#### Data excerpt:
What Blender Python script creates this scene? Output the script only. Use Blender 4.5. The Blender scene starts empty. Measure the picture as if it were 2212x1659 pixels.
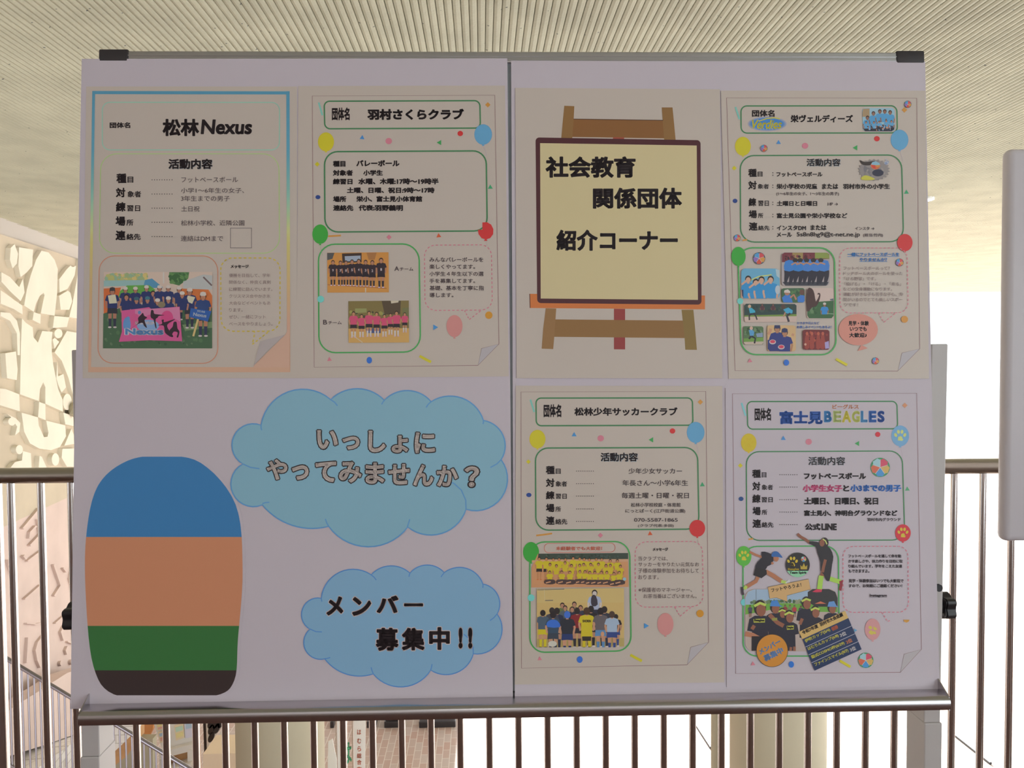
import bpy, bmesh, math, random
from math import sin, cos, pi, radians, atan2, hypot
from mathutils import Vector, Matrix
from mathutils.geometry import tessellate_polygon

S = bpy.context.scene
COL = S.collection
rnd = random.Random(7)

# ------------------------------------------------------------------ camera, world, light, exposure
FPX, CX, CY = 1750.0, 1106.0, 829.5
PSI, TH, RHO = radians(2.1), radians(2.0), 0.0073
EYE = Vector((0, 0, 1.45))
_f0 = Vector((sin(PSI), cos(PSI), 0)); _r0 = Vector((cos(PSI), -sin(PSI), 0)); _z = Vector((0, 0, 1))
FWD = cos(TH) * _f0 - sin(TH) * _z
_u = cos(TH) * _z + sin(TH) * _f0
RGT = cos(RHO) * _r0 - sin(RHO) * _u
UPV = cos(RHO) * _u + sin(RHO) * _r0
cam = bpy.data.cameras.new('camera'); cam.sensor_width = 36; cam.lens = FPX / 2212 * 36
cam.clip_start = 0.02; cam.clip_end = 300
co = bpy.data.objects.new('camera', cam); COL.objects.link(co)
co.matrix_world = Matrix(((RGT.x, UPV.x, -FWD.x, EYE.x), (RGT.y, UPV.y, -FWD.y, EYE.y), (RGT.z, UPV.z, -FWD.z, EYE.z), (0, 0, 0, 1)))
S.camera = co

w = bpy.data.worlds.new('sky'); S.world = w; w.use_nodes = True
bgn = w.node_tree.nodes['Background']
bgn.inputs[0].default_value = (0.93, 0.97, 1.0, 1); bgn.inputs[1].default_value = 5.0

def lamp(name, kind, energy, loc, target=None, size=1, size_y=None, color=(1, 1, 1)):
    l = bpy.data.lights.new(name, kind); l.energy = energy; l.color = color
    if kind == 'AREA':
        l.size = size
        if size_y: l.shape = 'RECTANGLE'; l.size_y = size_y
    elif kind == 'SUN': l.angle = size
    else: l.shadow_soft_size = size
    o = bpy.data.objects.new(name, l); COL.objects.link(o); o.location = loc
    if target is not None:
        o.rotation_euler = (Vector(target) - Vector(loc)).to_track_quat('-Z', 'Y').to_euler()
    return o
lamp('sunlight', 'SUN', 40, (0, 40, 12.6), (0, 12, -4.4), 0.01, color=(1, .97, .92))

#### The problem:
Only the lines from the top of the data through the line with "rnd = random.Random(7)" should be quoted, exactly and with both ends kept; skip the pictures.

#### Response to this exercise:
What Blender Python script creates this scene? Output the script only. Use Blender 4.5. The Blender scene starts empty. Measure the picture as if it were 2212x1659 pixels.
import bpy, bmesh, math, random
from math import sin, cos, pi, radians, atan2, hypot
from mathutils import Vector, Matrix
from mathutils.geometry import tessellate_polygon

S = bpy.context.scene
COL = S.collection
rnd = random.Random(7)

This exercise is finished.